Hubo una época dorada de las cafeterías, o salones de té
para los snobs, en la que estos negocios abundaban y daban posibilidad de
ingerir un café, sin sufrir ni la falta de profesionalidad de los camareros ni
los inventos que desnaturalizan esta bebida caliente en un brebaje. Nombres con
solera y marcas comerciales que confiaban en su calidad y servicio para atraer
una clientela fiel al ritual del café mañanero o vespertino, como Horno San
Buenaventura u Ochoa. Ambos nombres fueron referentes de locales donde el aroma
del café y las vitrinas de dulces jamás defraudaban al cliente. El primero, con
horno propio, tuvo una expansión como franquicia, a partir del histórico local
de la calle Carlos Cañal, que le permitió abrir cafeterías por toda la ciudad y
algunos pueblos de la provincia. El amplísimo establecimiento, de dos plantas,
que tuvo durante años en la avenida de la Constitución , con escudo
incluido en la fachada, daba oportunidad a los afortunados clientes que
lograban sentarse en las mesas situadas tras los ventanales del primer piso de disfrutar
de un café mientras contemplaban, a escasos metros, las piedras y las agujas
góticas de la Catedral ,
construida hace siglos para añadir deleite patrimonial a cada sorbo de café. Ochoa,
otra etiqueta con solera, conserva aún el establecimiento de la calle Sierpes,
pero ha tenido que cerrar los de Los Remedios y Huerta del Rey. Otros
legendarios rincones existentes en la ciudad, donde podía uno refugiarse
atrincherado tras una buena taza humeante de café, han ido cayendo a golpe de
piqueta y modernidad, como La
Ponderosa , en la Gran
Plaza , o Cafetería San Bernardo, junto al Palacio de
Justicia.
Café Majestic, de Oporto. |
Ni siquiera en los pueblos, en que la presión especulativa
inmobiliaria era menor, las cafeterías han podido soportar la puñalada mortal
que bancos, supermercados o bares de copas les han asestado para arrebatarles
un local que ambicionaban por amplitud y ubicación, y que consideraban
desperdiciado en atender sólo a los amantes del café cuando se le podía sacar
mayor rentabilidad. Como así ha sido, desgraciadamente, llevándose por delante
sitios tan acogedores como la cafetería Nueva Florida, en la calle Gutiérrez de
Alba de Alcalá de Guadaíra o Reiscamo y Sayca en Castilleja de la Cuesta , entre otros muchos.

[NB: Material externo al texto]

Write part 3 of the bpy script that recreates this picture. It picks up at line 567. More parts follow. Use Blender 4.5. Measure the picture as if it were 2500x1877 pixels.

Y es que ya apenas quedan cafeterías amplias, hermosas y
agradables como aquellos templos del café que, cual dinosaurios, han tenido que
desaparecer a causa de la evolución de un mercado que no consiente el comercio
ni las costumbres tradicionales, mucho menos si son pausadas y sin agobios. Salvo
la superviviente La Campana ,
sin salón y amputada de sus sillas en esa céntrica plaza, Sevilla carece de
cafeterías que, por su historia y magnificencia, puedan servir de reclamo
turístico de la ciudad, como son Café
Majestic de Oporto, Café Central de Viena, Café Greco de Roma
o Café Le Procope de París, por ejemplo. A los sevillanos nos dejan los bares –algunos
con sabiduría para dispensar un buen café- y otros fraudulentos espacios donde
sirven un brebaje templado y lleno de espuma que nos quieren colar como café,
servido, para colmo, en vasos de plástico y palito de madera. Nos obligan a
decir adiós a los cafés como espacio público y estilo de vida.